Lors
de la dernière nuit blanche parisienne, Michel MAFFESOLI a donné
conférence autour du concept de l'évènement, accompagné de deux
jeunes auteurs et journalistes de l'art qui lui ont rendu la
conversation. A l'écoute des quelques concepts qu'il a évoqué et
articulé ce soir là, m'est alors venu de voir autrement la
dynamique collective de nos organisations, de la
repenser. Hors de toute tentative inutile d'exhaustivité, cet
incontournable sociologue de l'actuel et du quotidien m'est apparu
très justement éclairant dans la situation de réviser une
philosophie du management. Sans racler profond, car la pensée de
Michel MAFFESOLI n'est pas une doctrine, mais un élargissement du
regard dans un questionnement permanent, à partir de seulement trois
remarques, voici juste trois touches posées sur la toile du
management.
La
première idée, et qui dirige sa pensée, est que ce sont dans les
interstices de la réalité, de l’être ensemble, le non regardé,
le mal aperçu, le presque indiqué que se trouvent les symptômes du
réel de notre « être au monde », de notre culture
profonde.
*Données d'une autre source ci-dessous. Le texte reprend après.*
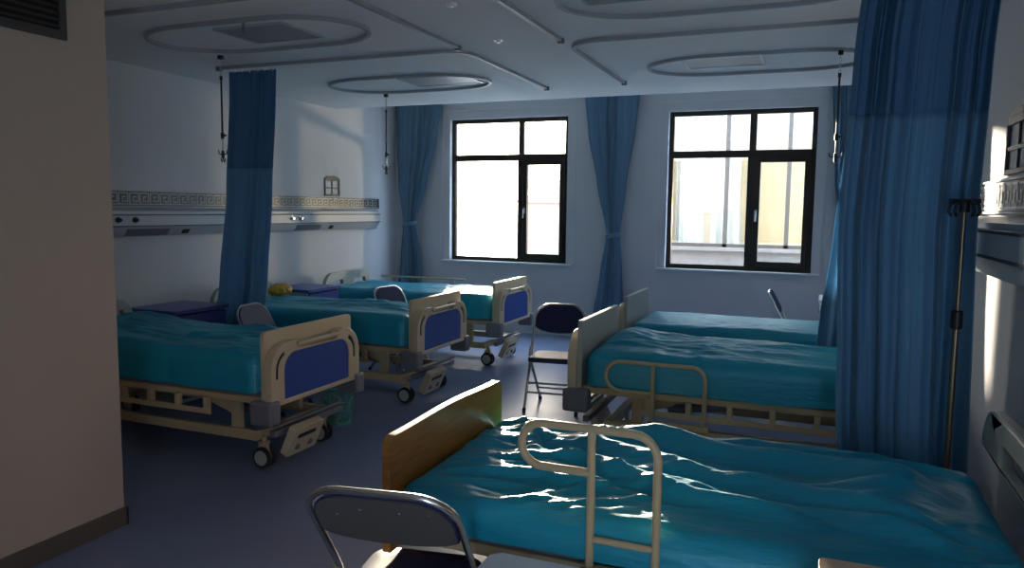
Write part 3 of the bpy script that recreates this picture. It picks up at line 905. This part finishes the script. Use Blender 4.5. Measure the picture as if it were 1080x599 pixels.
# ------------------------------------------------------------------ bedside cabinets
def cabinet(label, loc, rz, w=.56, d=.50, h=.80, front='cab_blue', top='cab_blue', body='cab_grey', door=True):
    """front faces local -y"""
    t = thing('bedside_cabinet', label, 'bedside cabinet', loc, rz, 'bedside cabinets')
    b = MB().box(-w / 2, -w / 2 + .018, -d / 2 + .02, d / 2, .03, h - .03).box(w / 2 - .018, w / 2, -d / 2 + .02, d / 2, .03, h - .03)
    b.box(-w / 2 + .018, w / 2 - .018, d / 2 - .012, d / 2, .03, h - .03).box(-w / 2 + .018, w / 2 - .018, -d / 2 + .02, d / 2 - .012, .03, .06)
    b.box(-w / 2 + .018, w / 2 - .018, -d / 2 + .02, d / 2 - .012, h - .24, h - .225)
    obj('body', b, M[body], t, bevel=.003)
    obj('top', MB().plate(rrect(-w / 2 - .012, w / 2 + .012, -d / 2 - .012, d / 2, .02, 4), (), h - .03, h), M[top], t, bevel=.006)
    dr = obj('drawer', MB().box(-w / 2 + .022, w / 2 - .022, -d / 2, -d / 2 + .02, h - .22, h - .045), M[front], t, bevel=.006)
    obj('drawer_handle', MB().plate(rrect(-.06, .06, h - .15, h - .115, .012, 4), (), -d / 2 - .006, -d / 2, mtx=XZ), M['dark'], dr)
    dd = obj('door', MB().box(-w / 2 + .022, w / 2 - .022, -d / 2, -d / 2 + .02, .065, h - .245), M[front], t, bevel=.006)
    obj('door_handle', MB().plate(rrect(-.06, .06, h - .33, h - .295, .012, 4), (), -d / 2 - .006, -d / 2, mtx=XZ), M['dark'], dd)
    for x in (-w / 2 + .04, w / 2 - .04):
        for y in (-d / 2 + .06, d / 2 - .04):
            obj('foot', MB().lathe([(.018, 0), (.018, .03)], 10, Matrix.Translation((x, y, 0))), M['rubber'], t)
    return t
cabinet('blue topped bedside cabinet behind the nearest left bed', (-5.03, 4.87, 0), pi / 2, .58, .52)
cabinet('blue topped bedside cabinet behind the middle left bed', (-5.10, 6.66, 0), pi / 2, .56, .52)
cabinet('pale wooden bedside cabinet cut off at the bottom right edge', (.36, 1.80, 0), 0, .62, .42, .78, 'pale_wood', 'pale_wood', 'pale_wood')
cabinet('white bedside cabinet half hidden by the rear right curtain', (.25, 7.85, 0), -pi / 2, .50, .42, .84, 'white_plastic', 'white_plastic', 'white_plastic')

# ------------------------------------------------------------------ drip stand at the right wall
t = thing('drip_stand', 'metal drip stand with dark hook head beside the large right curtain', 'drip stand', (.52, 3.40, 0))
obj('pole', MB().tube([(0, 0, .05), (0, 0, 1.25)], .0125, 14), M['brass'], t)
obj('upper_pole', MB().tube([(0, 0, 1.18), (.0, 0, 1.70)], .0085, 12), M['brass'], t)
obj('height_collar', MB().lathe([(.016, 1.20), (.022, 1.205), (.022, 1.27), (.016, 1.275)], 14), M['dark'], t)
h = MB().lathe([(.018, 1.66), (.018, 1.70), (.012, 1.71)], 12)
for a in range(4):
    q = a * pi / 2 + .4
    h.tube([(0, 0, 1.695), (.035 * cos(q), .035 * sin(q), 1.70), (.055 * cos(q), .055 * sin(q), 1.69), (.062 * cos(q), .062 * sin(q), 1.66), (.05 * cos(q), .05 * sin(q), 1.645)], .006, 8)
h.tube([(-.055, 0, 1.703), (.055, 0, 1.703)], .009, 8)
obj('hook_head', h, M['dark'], t)
for a in range(5):
    q = a * 2 * pi / 5 + .3
    x = .14
    l = obj('leg', MB().tube([(0, 0, .09), (.05 * cos(q), .05 * sin(q), .085), (x * cos(q), x * sin(q), .05)], .010, 8), M['chrome'], t)
    obj('caster_wheel', MB().lathe([(.012, -.01), (.023, -.008), (.023, .008), (.012, .01)], 14, Matrix.Translation((x * cos(q), x * sin(q), .023)) @ Matrix.Rotation(q, 4, 'Z') @ Matrix.Rotation(pi / 2, 4, 'X')), M['rubber'], l)

# ------------------------------------------------------------------ waste basket
t = thing('waste_basket', 'green mesh waste basket behind the nearest left footboard', 'waste basket', (-3.36, 4.78, 0))
m = MB(); H = .29
def rad(z): return .095 + .028 * z / H
for i in range(26):
    q = 2 * pi * i / 26
    m.tube([(rad(0) * cos(q), rad(0) * sin(q), .012), (rad(H) * cos(q), rad(H) * sin(q), H)], .0035, 5)
for k in range(9):
    z = .025 + k * .03
    m.tube([(rad(z) * cos(2 * pi * i / 26), rad(z) * sin(2 * pi * i / 26), z) for i in range(26)], .0035, 5, closed=True)
obj('mesh_wall', m, M['basket'], t)
obj('rim', MB().tube([(rad(H) * cos(2 * pi * i / 32), rad(H) * sin(2 * pi * i / 32), H) for i in range(32)], .009, 8, closed=True), M['basket'], t)
obj('basket_base', MB().lathe([(.094, 0), (.097, .02)], 26), M['basket'], t)

# white low table tucked beside the wooden bed
t = thing('low_table', 'white low table between foreground chair and wooden bed', 'table', (-.54, 1.895, 0))
obj('table_top', MB().plate([(-.33, .20), (-.36, .17), (-.36, -.20), (.28, -.20), (.28, .20)], (), .555, .585), M['white_plastic'], t, bevel=.004)
for sx in (-1, 1):
    for sy in (-1, 1):
        obj('leg', MB().box(sx * .24 - .015, sx * .24 + .015, sy * .15 - .015, sy * .15 + .015, 0, .555), M['cab_grey'], t, bevel=.003)

# bundle on the middle left bed
g = MB()
rnd = random.Random(3)
rows = []
for i in range(15):
    a = -1 + 2 * i / 14
    rows.append([(a * .13, .075 * math.sqrt(max(.02, 1 - a * a)) * cos(q) * (1 + .6 * noise.noise(Vector((a * 5, cos(q) * 2, sin(q) * 2)))),
                  .06 + .06 * math.sqrt(max(.02, 1 - a * a)) * sin(q) * (1 + .7 * noise.noise(Vector((a * 6, cos(q) * 2, sin(q) * 2 + 5))))) for q in [2 * pi * k / 20 for k in range(20)]])
g.grid(rows, closed=True); g.f.append(list(range(20))); g.f.append([14 * 20 + i for i in range(20)])
o = obj('cloth_bundle', g, M['gold'], None, angle=70)
o.location = (-4.90, 6.02, .775); o.rotation_euler = (0, 0, R(70))
tag(o, 'crumpled golden cloth bundle at the head of the middle left bed', 'cloth bundle')

# ------------------------------------------------------------------ outside the windows
struct('courtyard_ground', MB().box(-40, 40, YB + .3, 60, -.35, -.25), M['ground'])
t = thing('courtyard_building', 'pale glazed building across the courtyard seen through the right window', 'building', (0, 14.0, -.25))
fx0, fx1 = -2.85, 5.0
obj('parapet_wall', MB().box(fx0, fx1, 0, .25, 0, 1.20).box(fx0, fx1, 0, .25, 4.2, 6.0), M['stone'], t)
obj('ledge', MB().box(fx0, fx1, -.12, .25, 1.20, 1.27), M['stone'], t, bevel=.01)
mu = MB()
xs = [-2.60, -1.57, -.53, .46, 1.44, 2.42]
for x in xs: mu.box(x - .035, x + .035, .02, .10, 1.27, 4.2)
mu.box(fx0, fx1, .02, .10, 4.12, 4.2).box(fx0, fx1, .02, .10, 1.27, 1.33)
obj('glazing_frame', mu, M['far_frame'], t)
for a, b in zip(xs, xs[1:]):
    obj('glazing_pane', MB().box(a + .035, b - .035, .055, .06, 1.33, 4.12), M['far_glass'], t)
def drape(x0, x1, seed, m='far_cloth'):
    rows = []
    for i in range(13):
        z = 4.1 - i * (2.78 / 12)
        rows.append([(x0 + (x1 - x0) * j / 40 + .04 * sin(i * .4 + seed) * (j / 40), .22 + .05 * sin(j * .5 + seed + .3 * sin(i * .5)), z) for j in range(41)])
    obj('drape', MB().grid(rows), M[m], t, angle=80)
drape(-2.50, -1.95, 1); drape(-1.85, -1.30, 2)
obj('room_wall', MB().box(fx0, fx1, 1.2, 1.3, 0, 6.0).box(fx0, fx1, .25, 1.2, 1.15, 1.2).box(fx0, fx1, .25, 1.2, 4.2, 4.3), M['far_room'], t)
obj('end_wall', MB().box(fx0 - .1, fx0, -.05, 1.3, 0, 6.0), M['facade'], t)
t = thing('courtyard_annex', 'low pink annex seen through the right pane of the left window', 'building', (-4.0, 14.5, -.25))
obj('annex_wall', MB().box(-1.7, .95, 0, 2.0, 0, 2.05), M['facade_pink'], t)
obj('annex_roof', MB().plate([(-1.8, 2.05), (1.0, 2.05), (1.0, 2.75), (-.6, 2.62)], (), -.08, 2.1, mtx=XZ), M['facade_pink'], t)

# ------------------------------------------------------------------ camera
yaw, pitch, roll = R(-22.021), R(5.6254), R(-.66158)
f0 = Vector((sin(yaw) * cos(pitch), cos(yaw) * cos(pitch), -sin(pitch)))
r0 = Vector((cos(yaw), -sin(yaw), 0)); d0 = f0.cross(r0)
rv = cos(roll) * r0 + sin(roll) * d0; dv = -sin(roll) * r0 + cos(roll) * d0
cam = bpy.data.cameras.new('camera'); co = bpy.data.objects.new('camera', cam); C.objects.link(co)
co.matrix_world = Matrix(((rv.x, -dv.x, -f0.x, 0), (rv.y, -dv.y, -f0.y, 0), (rv.z, -dv.z, -f0.z, 1.65), (0, 0, 0, 1)))
cam.sensor_width = 36.0; cam.sensor_fit = 'HORIZONTAL'; cam.lens = 797.27 / 1080 * 36
cam.clip_start = .05; cam.clip_end = 200
S.camera = co

# ------------------------------------------------------------------ light
SUN_AZ, SUN_EL = R(-23.0), R(7.6)
sd = Vector((sin(SUN_AZ) * cos(SUN_EL), cos(SUN_AZ) * cos(SUN_EL), sin(SUN_EL)))
sun = bpy.data.lights.new('low_sun', 'SUN'); sun.energy = 12.0; sun.color = (1.0, .86, .66); sun.angle = R(.9)
so = bpy.data.objects.new('low_sun', sun); C.objects.link(so)
so.rotation_euler = sd.to_track_quat('Z', 'Y').to_euler()
so.location = sd * 30

w = bpy.data.worlds.new('sky'); S.world = w; w.use_nodes = True
nt = w.node_tree
bg = nt.nodes['Background']
tc = nt.nodes.new('ShaderNodeTexCoord')
dt = nt.nodes.new('ShaderNodeVectorMath'); dt.operation = 'DOT_PRODUCT'
dt.inputs[1].default_value = sd
nt.links.new(tc.outputs['Generated'], dt.inputs[0])
rp = nt.nodes.new('ShaderNodeValToRGB')
e = rp.color_ramp.elements
e[0].position = 0.0; e[0].color = (.54, .75, 1.0, 1)
e[1].position = 1.0; e[1].color = (1.5, 1.25, .95, 1)
k = rp.color_ramp.elements.new(.80); k.color = (.58, .78, 1.0, 1)
k = rp.color_ramp.elements.new(.96); k.color = (1.05, 1.0, .92, 1)
nt.links.new(dt.outputs['Value'], rp.inputs['Fac'])
nt.links.new(rp.outputs['Color'], bg.inputs['Color'])
bg.inputs['Strength'].default_value = 6.8

# the glint of the low sun off the glazing across the courtyard
sp = bpy.data.lights.new('sun_glint', 'SPOT'); sp.energy = 260; sp.color = (1.0, .82, .5); sp.spot_size = R(50); sp.spot_blend = .3; sp.shadow_soft_size = .12
po = bpy.data.objects.new('sun_glint', sp); C.objects.link(po)
po.location = (-.44, 13.6, 1.6)
po.rotation_euler = (Vector(po.location) - Vector((-5.4, 7.0, 1.4))).to_track_quat('Z', 'Y').to_euler()

def portal(x0, x1, y, z0, z1, toward):
    l = bpy.data.lights.new('portal', 'AREA'); l.shape = 'RECTANGLE'; l.size = x1 - x0; l.size_y = z1 - z0
    l.cycles.is_portal = True
    o = bpy.data.objects.new('portal', l); C.objects.link(o)
    o.location = ((x0 + x1) / 2, y, (z0 + z1) / 2)
    o.rotation_euler = (R(90), 0, 0) if toward < 0 else (R(-90), 0, 0)
    # light shines along local -z
    o.rotation_euler = Vector((0, -toward, 0)).to_track_quat('Z', 'Y').to_euler()
portal(W1[0], W1[1], YB + .2, WZ[0], WZ[1], -1)
portal(W2[0], W2[1], YB + .2, WZ[0], WZ[1], -1)
portal(DX0, DX1, YF - .15, DZ0, DZ, 1)

S.view_settings.view_transform = 'Standard'
S.view_settings.look = 'None'
S.view_settings.gamma = 1.0
S.view_settings.use_curve_mapping = False
S.view_settings.exposure = 0.90
S.render.engine = 'CYCLES'
S.cycles.use_denoising = True
S.cycles.max_bounces = 10
S.cycles.diffuse_bounces = 6
S.cycles.glossy_bounces = 4
S.cycles.transparent_max_bounces = 12
S.cycles.sample_clamp_indirect = 6.0
S.cycles.caustics_reflective = False
S.cycles.caustics_refractive = False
Ainsi, dans le management des organisations, ce n’est pas
ce qui est à la lumière, ce qui brille et se démarque qui fait le
sens de l’organisation, le brillant, le net et le lumineux mais le
sombre, le discret, le mobile, l’interstitiel. Ainsi, les
organigrammes ne nous indiquent rien, les chartes affichées non
plus. Les discours, les tracts, tout ce qui fait affichage officiel
n’a de vocation qu'à nous indiquer que l’organisation qui se
donne à voir se déclare ou se pense "normale", "normée"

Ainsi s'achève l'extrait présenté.